If it were not for our intervention, this food would’ve been directed to a landfill where it would emit over 2 million pounds of CO2 - a harmful greenhouse gas. Applying EPA calculations for greenhouse gas equivalencies, diverting this food to people for consumption is similar to removing 206 passenger vehicles from the roadways for one year or preserving 7.8 acres of U.S. forests from being converted to cropland.
What were some of the resulting co-benefits?

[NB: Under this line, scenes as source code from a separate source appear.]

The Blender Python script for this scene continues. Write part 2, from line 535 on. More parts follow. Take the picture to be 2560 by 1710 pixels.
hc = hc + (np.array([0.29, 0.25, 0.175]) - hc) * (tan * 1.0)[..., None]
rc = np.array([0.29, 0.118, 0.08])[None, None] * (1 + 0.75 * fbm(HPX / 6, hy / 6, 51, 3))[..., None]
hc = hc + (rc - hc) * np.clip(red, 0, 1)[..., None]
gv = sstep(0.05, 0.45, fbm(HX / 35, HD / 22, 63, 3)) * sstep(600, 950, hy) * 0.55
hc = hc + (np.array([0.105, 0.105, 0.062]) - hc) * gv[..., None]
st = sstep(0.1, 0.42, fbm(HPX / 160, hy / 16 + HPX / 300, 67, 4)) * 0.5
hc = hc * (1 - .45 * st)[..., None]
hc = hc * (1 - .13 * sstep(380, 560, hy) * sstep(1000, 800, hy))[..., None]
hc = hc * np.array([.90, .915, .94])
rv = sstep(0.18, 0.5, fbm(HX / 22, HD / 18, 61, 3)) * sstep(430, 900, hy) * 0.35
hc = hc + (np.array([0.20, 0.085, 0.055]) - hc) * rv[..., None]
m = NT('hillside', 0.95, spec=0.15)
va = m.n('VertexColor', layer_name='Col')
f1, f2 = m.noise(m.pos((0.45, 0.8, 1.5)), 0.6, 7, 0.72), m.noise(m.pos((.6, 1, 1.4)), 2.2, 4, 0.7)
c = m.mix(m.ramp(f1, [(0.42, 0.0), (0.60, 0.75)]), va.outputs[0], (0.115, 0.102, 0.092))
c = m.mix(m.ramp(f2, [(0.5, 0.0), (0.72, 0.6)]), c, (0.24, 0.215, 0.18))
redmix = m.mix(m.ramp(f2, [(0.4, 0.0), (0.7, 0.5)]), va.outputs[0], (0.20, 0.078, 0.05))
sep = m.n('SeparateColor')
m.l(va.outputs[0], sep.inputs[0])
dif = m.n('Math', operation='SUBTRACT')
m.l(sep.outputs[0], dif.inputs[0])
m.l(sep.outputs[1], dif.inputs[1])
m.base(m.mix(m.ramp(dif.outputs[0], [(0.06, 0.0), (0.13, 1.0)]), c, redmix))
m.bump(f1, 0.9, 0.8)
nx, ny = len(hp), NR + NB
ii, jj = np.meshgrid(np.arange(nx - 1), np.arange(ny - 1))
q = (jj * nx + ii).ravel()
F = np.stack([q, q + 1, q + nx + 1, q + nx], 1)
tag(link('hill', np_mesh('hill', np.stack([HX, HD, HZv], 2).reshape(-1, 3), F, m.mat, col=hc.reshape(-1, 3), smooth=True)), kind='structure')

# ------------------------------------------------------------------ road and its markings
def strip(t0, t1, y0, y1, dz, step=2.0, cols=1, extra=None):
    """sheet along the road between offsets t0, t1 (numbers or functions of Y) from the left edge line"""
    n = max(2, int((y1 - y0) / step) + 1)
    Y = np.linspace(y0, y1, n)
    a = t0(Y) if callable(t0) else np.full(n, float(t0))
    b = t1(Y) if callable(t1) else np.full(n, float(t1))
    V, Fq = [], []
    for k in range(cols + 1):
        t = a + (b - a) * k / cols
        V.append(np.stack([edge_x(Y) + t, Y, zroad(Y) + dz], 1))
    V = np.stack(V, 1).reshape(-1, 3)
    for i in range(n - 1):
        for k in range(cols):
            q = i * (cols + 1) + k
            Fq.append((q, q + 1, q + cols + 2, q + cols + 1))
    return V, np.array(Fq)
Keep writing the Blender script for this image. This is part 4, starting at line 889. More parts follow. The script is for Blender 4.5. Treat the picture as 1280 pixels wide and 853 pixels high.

In addition to the aforementioned environmental benefits realized through our work at 412 Food Rescue, we have also supported 575 nonprofit agencies with much-needed resources. More than half, 65%, of all food that we have redistributed has aided organizations not served by food banks so that they can assist people in poverty. We create new food access networks that go beyond traditional food pantries. In Pittsburgh, this network ensures that over 100,000 more people in poverty are within a 15-minute walk of food.

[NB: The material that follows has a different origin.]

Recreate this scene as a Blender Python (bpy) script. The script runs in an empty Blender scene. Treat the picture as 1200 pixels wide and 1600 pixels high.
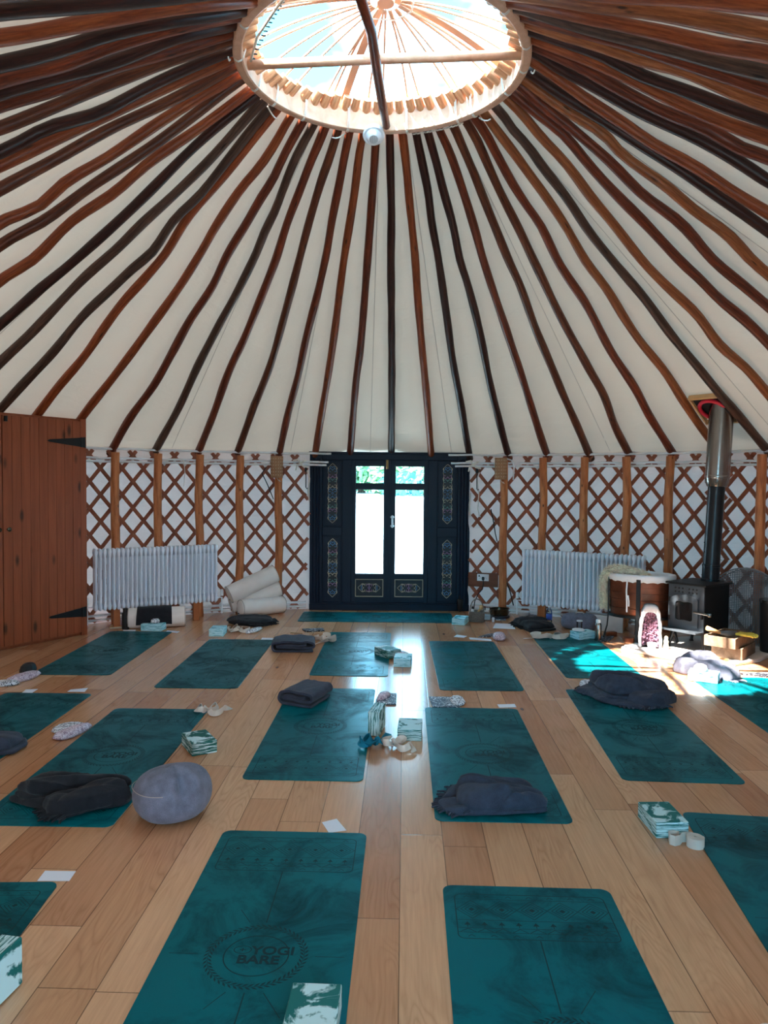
import bpy, bmesh, math, random
from mathutils import Vector, Matrix, noise
PI = math.pi
S = bpy.context.scene
COL = S.collection
rnd = random.Random(11)
sin, cos, rad = math.sin, math.cos, math.radians


def lerp(a, b, t):
    return a + (b - a) * t


def lin(c):
    c = c / 255.0
    return c / 12.92 if c <= 0.04045 else ((c + 0.055) / 1.055) ** 2.4


def rgb(r, g, b):
    return (lin(r), lin(g), lin(b), 1.0)


# ------------------------------------------------------------------ objects
def tag(o, label=None, cat=None, group=None, kind=None):
    if label: o['label'] = label
    if cat: o['category'] = cat
    if group: o['group'] = group
    if kind: o['kind'] = kind
    return o


def thing(name, label, cat, loc=(0, 0, 0), rz=0.0, group=None, kind=None):
    o = bpy.data.objects.new(name, None)
    o.empty_display_size = 0.1
    COL.objects.link(o)
    o.location = loc
    o.rotation_euler = (0, 0, rz)
    return tag(o, label, cat, group, kind)


def copy_tree(o, parent=None):
    c = o.copy()
    COL.objects.link(c)
    c.parent = parent
    for ch in list(o.children):
        copy_tree(ch, c)
    return c


class MB:
    """collects shapes and links them as ONE mesh object"""
    def __init__(s):
        s.v, s.f, s.m, s.uv = [], [], [], []

    def add(s, vs, fs, mi=0, uvs=None):
        b = len(s.v)
        s.v.extend([tuple(v) for v in vs])
        for i, f in enumerate(fs):
            s.f.append([b + k for k in f])
            s.m.append(mi)
            s.uv.append(uvs[i] if uvs else None)

    def box(s, c, d, rz=0.0, mi=0, M=None):
        hx, hy, hz = d[0] / 2, d[1] / 2, d[2] / 2
        R = Matrix.Rotation(rz, 4, 'Z')
        vs = []
        for z in (-hz, hz):
            for x, y in ((-hx, -hy), (hx, -hy), (hx, hy), (-hx, hy)):
                p = R @ Vector((x, y, z)) + Vector(c)
                vs.append(M @ p if M else p)
        s.add(vs, [(3, 2, 1, 0), (4, 5, 6, 7), (0, 1, 5, 4), (1, 2, 6, 5), (2, 3, 7, 6), (3, 0, 4, 7)], mi)

    def prism(s, poly, z0, z1, mi=0, M=None):
        n = len(poly)
        vs = [Vector((x, y, z0)) for x, y in poly] + [Vector((x, y, z1)) for x, y in poly]
        if M: vs = [M @ v for v in vs]
        fs = [tuple(range(n - 1, -1, -1)), tuple(range(n, 2 * n))]
        fs += [(i, (i + 1) % n, n + (i + 1) % n, n + i) for i in range(n)]
        s.add(vs, fs, mi)

    def loft(s, rings, mi=0, closed=True, cap0=True, cap1=True):
        n = len(rings[0])
        vs = [p for r in rings for p in r]
        fs = []
        for i in range(len(rings) - 1):
            for j in range(n if closed else n - 1):
                k = (j + 1) % n
                fs.append((i * n + j, i * n + k, (i + 1) * n + k, (i + 1) * n + j))
        if cap0: fs.append(tuple(range(n - 1, -1, -1)))
        if cap1: fs.append(tuple(range((len(rings) - 1) * n, len(rings) * n)))
        s.add(vs, fs, mi)

    def lathe(s, prof, n=24, M=None, mi=0, c=(0, 0, 0), sx=1.0, sy=1.0):
        rings = []
        for r, z in prof:
            ring = []
            for j in range(n):
                a = 2 * PI * j / n
                p = Vector((c[0] + sx * r * cos(a), c[1] + sy * r * sin(a), c[2] + z))
                ring.append(M @ p if M else p)
            rings.append(ring)
        s.loft(rings, mi)

    def tube(s, path, r, n=8, mi=0, caps=True, up=None):
        P = [Vector(p) for p in path]
        m = len(P)
        R = r if isinstance(r, (list, tuple)) else [r] * m
        T = []
        for i in range(m):
            t = P[min(i + 1, m - 1)] - P[max(i - 1, 0)]
            T.append(t.normalized() if t.length > 1e-9 else Vector((0, 0, 1)))
        u = Vector(up) if up else (Vector((0, 0, 1)) if abs(T[0].z) < 0.9 else Vector((1, 0, 0)))
        u = (u - T[0] * u.dot(T[0])).normalized()
        vs, L = [], [0.0]
        for i in range(m):
            if i:
                u = u - T[i] * u.dot(T[i])
                u = u.normalized() if u.length > 1e-6 else T[i].orthogonal().normalized()
                L.append(L[-1] + (P[i] - P[i - 1]).length)
            w = T[i].cross(u)
            for j in range(n):
                a = 2 * PI * j / n
                vs.append(P[i] + (u * cos(a) + w * sin(a)) * R[i])
        fs, uv = [], []
        for i in range(m - 1):
            for j in range(n):
                k = (j + 1) % n
                fs.append((i * n + j, i * n + k, (i + 1) * n + k, (i + 1) * n + j))
                uv.append([(j / n, L[i]), ((j + 1) / n, L[i]), ((j + 1) / n, L[i + 1]), (j / n, L[i + 1])])
        if caps:
            fs.append(tuple(range(n - 1, -1, -1)))
            uv.append([(0.5, 0.0)] * n)
            fs.append(tuple(range((m - 1) * n, m * n)))
            uv.append([(0.5, L[-1])] * n)
        s.add(vs, fs, mi, uv)

    def ribbon(s, path, wdir, width, thick, mi=0):
        """flat webbing along path; wdir: one width direction per point"""
        P = [Vector(p) for p in path]
        m = len(P)
        vs = []
        for i in range(m):
            t = (P[min(i + 1, m - 1)] - P[max(i - 1, 0)]).normalized()
            w = Vector(wdir[i])
            w = (w - t * w.dot(t)).normalized()
            q = t.cross(w)
            for a, b in ((-1, -1), (1, -1), (1, 1), (-1, 1)):
                vs.append(P[i] + w * a * width / 2 + q * b * thick / 2)
        fs = []
        for i in range(m - 1):
            for j in range(4):
                k = (j + 1) % 4
                fs.append((i * 4 + j, i * 4 + k, (i + 1) * 4 + k, (i + 1) * 4 + j))
        fs += [(3, 2, 1, 0), tuple(range((m - 1) * 4, m * 4))]
        s.add(vs, fs, mi)

    def build(s, name, mats, parent=None, smooth=False, bevel=0.0, seg=2, sub=0, angle=None):
        me = bpy.data.meshes.new(name)
        me.from_pydata(s.v, [], s.f)
        mats = mats if isinstance(mats, (list, tuple)) else [mats]
        for m in mats: me.materials.append(m)
        me.polygons.foreach_set('material_index', s.m)
        if any(u is not None for u in s.uv):
            lay = me.uv_layers.new(name='UVMap')
            for p, u in zip(me.polygons, s.uv):
                if u:
                    for k, li in enumerate(p.loop_indices): lay.data[li].uv = u[k]
        if smooth:
            me.polygons.foreach_set('use_smooth', [True] * len(me.polygons))
            if angle: me.set_sharp_from_angle(angle=rad(angle))
        me.update()
        o = bpy.data.objects.new(name, me)
        COL.objects.link(o)
        if parent: o.parent = parent
        if bevel:
            b = o.modifiers.new('bevel', 'BEVEL')
            b.width = bevel; b.segments = seg; b.limit_method = 'ANGLE'; b.angle_limit = rad(40)
        if sub:
            b = o.modifiers.new('sub', 'SUBSURF'); b.levels = sub; b.render_levels = sub
        return o


# ---------------------------------------------------------------- materials
class NT:
    def __init__(s, name):
        s.mat = bpy.data.materials.new(name)
        s.mat.use_nodes = True
        s.t = s.mat.node_tree
        s.t.nodes.clear()
        s.out = s.t.nodes.new('ShaderNodeOutputMaterial')

    def n(s, typ, ins=None, **props):
        o = s.t.nodes.new('ShaderNode' + typ)
        for k, v in props.items(): setattr(o, k, v)
        for k, v in (ins or {}).items():
            sock = o.inputs[k]
            if isinstance(v, bpy.types.NodeSocket): s.t.links.new(v, sock)
            else: sock.default_value = v
        return o

    def math(s, op, a, b=0.0, c=0.0):
        return s.n('Math', {0: a, 1: b, 2: c}, operation=op).outputs[0]

    def mix(s, f, a, b, mode='MIX'):
        o = s.n('Mix', {0: f, 6: a, 7: b}, data_type='RGBA', blend_type=mode)
        return o.outputs[2]

    def ramp(s, f, stops):
        o = s.n('ValToRGB', {0: f})
        e = o.color_ramp.elements
        while len(e) < len(stops): e.new(0.5)
        for i, (p, c) in enumerate(stops):
            e[i].position = p
            e[i].color = c if len(c) == 4 else (*c, 1)
        return o.outputs[0]

    def pr(s, **kw):
        names = dict(col='Base Color', rough='Roughness', metal='Metallic', spec='Specular IOR Level', normal='Normal',
                     coat='Coat Weight', coatr='Coat Roughness', sheen='Sheen Weight', trans='Transmission Weight', ior='IOR', alpha='Alpha', sheenr='Sheen Roughness')
        return s.n('BsdfPrincipled', {names[k]: v for k, v in kw.items()})

    def bump(s, h, strength=0.3, dist=0.01):
        return s.n('Bump', {'Height': h, 'Strength': strength, 'Distance': dist}).outputs[0]

    def done(s, sh):
        s.t.links.new(sh.outputs[0], s.out.inputs[0])
        return s.mat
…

These partnerships have been transformative - ending hunger in whole communities. Our work with the Housing Authority of the City of Pittsburgh has ended calls for emergency food since we began partnering three years ago. We also know through research conducted by the University of Pittsburgh applying USDA metrics for food security, we have improved food security among 88% of those whom we serve.
Sustainability
As long as trends and practices remain unchanged in the retail food sector, there will continue to be “food waste” and demand for an effective food recovery solution like 412 Food Rescue. In order to achieve economic sustainability, this model requires an investment by multiple stakeholders. Food retailers and similar suppliers must commit to donating their surplus foods; nonprofits need to accept donations and utilize them to serve people in need; the public must be actively involved in the food rescue process in order to reduce organizational overhead; and finally, we rely on the support of our donors, specifically the foundation, business community and individuals, to enable us to carry out and refine our model and technology.
Return on investment
It is difficult to calculate a return on investment as 412 Food Rescue continues to experience tremendous growth increasing in both tonnage and reach. In terms of quantifying our impact by cost, we have set out to recover and redirect 3 million pounds of food in 2018. If achieved, it will cost roughly $0.20 per pound to place and move. The total cost to redistribute this food - an estimated $600,000 - in addition to the $7.5 million retail value of the product that is diverted from the landfill resulting in a $6.9 million savings. The challenge we still continue to tackle is translating the dollar-for-dollar value as it impacts hunger knowing that we have improved food security by 88% of those whom we serve.
How could we successfully replicate this solution elsewhere?
In the coming months, 412 Food Rescue plans to scale in three cities - San Francisco, Philadelphia and Cleveland. In order to achieve this goal, we must first identify three key stakeholders - a nonprofit agency to lead the effort, a food retailer committed to donating surplus food and a funder to support the pilot project. From there we will employ the use of our technology to mobilize the community and support food recovery efforts on a large scale in each of these markets.
While food recovery has been launched in other markets, no model or agency has been as successful as 412 Food Rescue. We are able to track tonnage, affirming the amounts and types of food that is being recovered and distributed, report impact and demonstrate the effectiveness of our model as it improves food security.